Assessment of 2D-based tests for the qualification of simulation software for dXCT

Abstract

The interest in using computer simulations of dimensional x-ray computed tomography (dXCT) for various metrological purposes—such as measurement planning, performance prediction, performance optimisation and, finally, measurement uncertainty estimation—is increasing along with the ever-growing demand for more reliable measurements with dXCT. However, before a piece of simulation software can be used for tasks related to coordinate metrology, it has to be ensured that it is able to simulate physical laws, characteristic effects and basic CT system functionalities correctly and with sufficient accuracy. In short, the software must be qualified for dimensional metrology tasks.

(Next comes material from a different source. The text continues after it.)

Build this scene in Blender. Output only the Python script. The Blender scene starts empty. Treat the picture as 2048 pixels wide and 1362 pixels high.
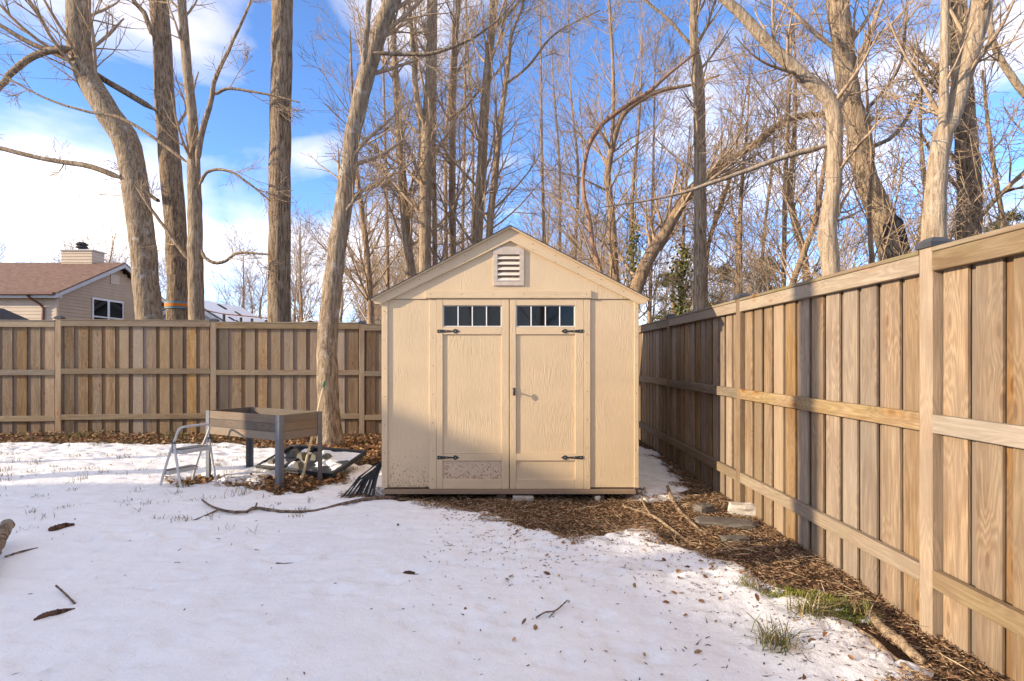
import bpy, bmesh, math, random
import numpy as np
from mathutils import Vector, Matrix, Euler
rad = math.radians
random.seed(7)
rng = np.random.default_rng(11)
sc = bpy.context.scene
COL = sc.collection

# ------------------------------------------------------------------ camera
F, H, HY = 1183.0, 1.335, 718.0          # focal length in photo pixels, eye height, horizon row
cam = bpy.data.cameras.new('camera')
cam.sensor_width = 36.0
cam.lens = 36.0 * F / 2048.0
cam.shift_y = (HY - 681.0) / 2048.0
cam.clip_start, cam.clip_end = 0.05, 2000.0
camo = bpy.data.objects.new('camera', cam)
camo.location = (0, 0, H)
camo.rotation_euler = (rad(90), 0, 0)
COL.objects.link(camo)
sc.camera = camo

# ------------------------------------------------------------------ light
SUN = np.array([0.93, 0.285, -0.27]); SUN = SUN / np.linalg.norm(SUN)   # direction the light travels
EL = math.asin(-SUN[2])
ROT = math.atan2(-SUN[0], -SUN[1])
w = bpy.data.worlds.new('World'); sc.world = w; w.use_nodes = True
nt = w.node_tree; nt.nodes.clear()
wo = nt.nodes.new('ShaderNodeOutputWorld'); bg = nt.nodes.new('ShaderNodeBackground')
sky = nt.nodes.new('ShaderNodeTexSky'); sky.sky_type = 'NISHITA'
sky.sun_disc = False; sky.sun_elevation = EL; sky.sun_rotation = ROT
sky.altitude = 100; sky.air_density = 0.55; sky.dust_density = 0.1; sky.ozone_density = 4.0
tc = nt.nodes.new('ShaderNodeTexCoord')
mp = nt.nodes.new('ShaderNodeMapping'); mp.inputs['Scale'].default_value = (1.0, 1.0, 2.6); mp.inputs['Location'].default_value = (-1.19, -2.693, -3.34)
nz = nt.nodes.new('ShaderNodeTexNoise'); nz.inputs['Scale'].default_value = 2.3; nz.inputs['Detail'].default_value = 7; nz.inputs['Roughness'].default_value = 0.5; nz.inputs['Distortion'].default_value = 0.3
cr = nt.nodes.new('ShaderNodeValToRGB'); cr.color_ramp.elements[0].position = 0.42; cr.color_ramp.elements[1].position = 0.74
cr.color_ramp.elements[0].color = (0.0, 0.0, 0.0, 1); cr.color_ramp.elements[1].color = (0.95, 0.95, 0.95, 1)
mx = nt.nodes.new('ShaderNodeMix'); mx.data_type = 'RGBA'
mx.inputs[7].default_value = (5.8, 4.9, 3.85, 1)
bg.inputs['Strength'].default_value = 0.15
nt.links.new(tc.outputs['Generated'], mp.inputs['Vector']); nt.links.new(mp.outputs[0], nz.inputs['Vector'])
nt.links.new(nz.outputs['Fac'], cr.inputs['Fac']); nt.links.new(cr.outputs['Color'], mx.inputs[0])
nt.links.new(sky.outputs[0], mx.inputs[6]); nt.links.new(mx.outputs[2], bg.inputs['Color']); nt.links.new(bg.outputs[0], wo.inputs[0])
sun = bpy.data.lights.new('sun', 'SUN'); sun.energy = 2.45; sun.angle = rad(0.53); sun.color = (1.0, 0.83, 0.60)
suno = bpy.data.objects.new('sun', sun); COL.objects.link(suno)
suno.rotation_euler = Vector(SUN).to_track_quat('-Z', 'Y').to_euler()
vs = sc.view_settings
vs.view_transform = 'Standard'; vs.look = 'None'; vs.gamma = 1.0; vs.use_curve_mapping = False
vs.exposure = 1.66
sc.cycles.use_denoising = True
sc.cycles.max_bounces = 6; sc.cycles.diffuse_bounces = 3; sc.cycles.glossy_bounces = 3; sc.cycles.transparent_max_bounces = 8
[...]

As one part of such a qualification process, a method is presented here for determining conformity intervals of 2D tests (projection-based tests) based on 3D tests (testing based on dimensional evaluations in a reconstructed volume) for the assessment of dXCT simulation software. The method consists of varying relevant parameter values in order to verify their influence on 3D measurement results. The results of the 3D tests with varied parameter values are then transferred to the quantities tested in the 2D tests and used as the basis for determining conformity intervals. Two approaches are applied for determining whether or not a variation of a parameter value is significant: (a) statistical and (b) heuristic. Two examples are presented, each based on simulated images, which show the application of the two different approaches for determining conformity intervals for the results of the 2D tests.